GENEVA (AFP) - Asia continues to bear the brunt of the world's natural disasters and the region's economic boom has not yet led to effective response systems, a report has said.

Meanwhile, Europe's record on response and prevention is "dismal" given its high level of development, the annual report on natural disasters by the Centre for Research on the Epidemiology of Disasters (CRED) at the University of Louvain in Belgium said Monday.

In 2006, nearly 400 natural disasters killed 21,342 people, with floods accounting for over half (226) of all occurences, according to figures compiled by the centre.

Asia suffered nearly three quarters of the casualties (74.2 percent), followed by Europe with 15.3 percent, Africa 7.5 percent, the Americas 2.9 percent and Oceania 0.1 percent, CRED said in a joint statement with the United Nations office for disaster reduction strategy.

"Asia continues to remain a problem area," CRED director Debarati Guha-Sapir told journalists. "This is bad because Asia is an economically booming place and governments do not have a good excuse for not investing in disaster prevention and preparedness," she said.

The largest single natural disaster in 2006 was the May earthquake in Indonesia which killed 5,778 people, according to the centre. This was followed by Typhoon Durian in the Philippines in December with 1,399 fatalities, and a February landslide in the same country that claimed 1,112 lives.

The next two statistics were from prosperous northern Europe, with July's heatwave claiming 1,000 lives in the Netherlands and 940 lives in neighbouring Belgium. A cold snap in Ukraine in January killed 801 people, taking it into eighth place.

"The statistic for Europe is dismal.

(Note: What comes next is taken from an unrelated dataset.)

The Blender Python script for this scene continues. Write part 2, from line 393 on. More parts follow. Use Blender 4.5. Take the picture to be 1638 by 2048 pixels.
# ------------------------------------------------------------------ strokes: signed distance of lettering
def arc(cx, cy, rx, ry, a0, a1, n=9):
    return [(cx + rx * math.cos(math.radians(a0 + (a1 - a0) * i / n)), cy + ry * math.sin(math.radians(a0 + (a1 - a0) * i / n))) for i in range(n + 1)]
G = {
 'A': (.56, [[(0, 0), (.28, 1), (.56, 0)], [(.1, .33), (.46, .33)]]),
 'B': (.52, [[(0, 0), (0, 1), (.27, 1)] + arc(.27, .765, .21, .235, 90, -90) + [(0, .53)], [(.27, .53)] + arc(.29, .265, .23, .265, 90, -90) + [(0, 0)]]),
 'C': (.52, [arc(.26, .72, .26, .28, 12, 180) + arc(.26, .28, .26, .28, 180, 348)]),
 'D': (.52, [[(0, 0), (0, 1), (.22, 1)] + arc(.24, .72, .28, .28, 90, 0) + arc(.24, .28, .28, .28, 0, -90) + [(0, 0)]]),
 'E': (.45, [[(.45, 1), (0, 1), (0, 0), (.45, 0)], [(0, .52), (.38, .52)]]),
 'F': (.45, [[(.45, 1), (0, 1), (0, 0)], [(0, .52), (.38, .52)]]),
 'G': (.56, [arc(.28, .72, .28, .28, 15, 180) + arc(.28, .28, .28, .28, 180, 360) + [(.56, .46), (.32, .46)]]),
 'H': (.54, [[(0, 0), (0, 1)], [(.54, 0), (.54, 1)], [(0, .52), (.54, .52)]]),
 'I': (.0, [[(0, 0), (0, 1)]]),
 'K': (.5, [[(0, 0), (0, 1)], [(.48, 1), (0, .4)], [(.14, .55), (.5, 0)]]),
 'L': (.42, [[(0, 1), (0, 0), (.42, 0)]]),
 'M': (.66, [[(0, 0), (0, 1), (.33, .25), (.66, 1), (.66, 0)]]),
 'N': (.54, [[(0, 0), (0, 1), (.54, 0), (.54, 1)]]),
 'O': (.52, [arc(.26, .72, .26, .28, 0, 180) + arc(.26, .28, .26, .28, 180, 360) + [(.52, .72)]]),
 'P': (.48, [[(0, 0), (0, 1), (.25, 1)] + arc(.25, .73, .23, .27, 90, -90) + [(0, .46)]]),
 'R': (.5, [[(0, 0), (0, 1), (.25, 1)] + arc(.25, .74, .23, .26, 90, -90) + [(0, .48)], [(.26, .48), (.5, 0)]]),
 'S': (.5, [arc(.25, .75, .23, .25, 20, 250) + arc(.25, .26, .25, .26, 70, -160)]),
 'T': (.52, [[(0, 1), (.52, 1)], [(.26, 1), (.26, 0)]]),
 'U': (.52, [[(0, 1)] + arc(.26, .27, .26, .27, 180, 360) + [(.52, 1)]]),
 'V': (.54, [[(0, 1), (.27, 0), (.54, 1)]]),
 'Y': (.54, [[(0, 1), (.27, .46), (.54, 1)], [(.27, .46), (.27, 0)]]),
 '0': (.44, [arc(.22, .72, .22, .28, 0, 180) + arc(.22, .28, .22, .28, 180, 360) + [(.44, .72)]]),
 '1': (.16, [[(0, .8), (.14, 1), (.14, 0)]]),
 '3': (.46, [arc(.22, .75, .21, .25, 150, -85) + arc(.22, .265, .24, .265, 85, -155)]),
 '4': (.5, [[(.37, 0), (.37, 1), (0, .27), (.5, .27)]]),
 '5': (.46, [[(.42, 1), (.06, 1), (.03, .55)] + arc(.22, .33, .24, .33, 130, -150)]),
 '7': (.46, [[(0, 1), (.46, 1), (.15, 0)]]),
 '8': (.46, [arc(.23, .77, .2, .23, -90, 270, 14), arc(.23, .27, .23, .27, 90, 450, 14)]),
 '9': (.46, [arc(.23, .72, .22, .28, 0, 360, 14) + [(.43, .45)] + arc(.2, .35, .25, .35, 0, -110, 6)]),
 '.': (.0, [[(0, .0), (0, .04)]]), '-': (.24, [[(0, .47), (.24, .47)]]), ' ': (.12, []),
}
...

For such a developed region to be at the top of the list is an unacceptable situation," Guha-Sapir said. "We live in Europe with such a sense of security that we don't realise that disasters can happen," she added.

By contrast she highlighted the progress made by Bangladesh, one of the world's poorest countries which suffers regularly from flooding.

In 1973, some 150,000 people were killed as a result of floods, but since then the government has taken steps to evacuate people from low-lying areas and install shelters against cyclones, and there are less victims, Guha-Sapir noted.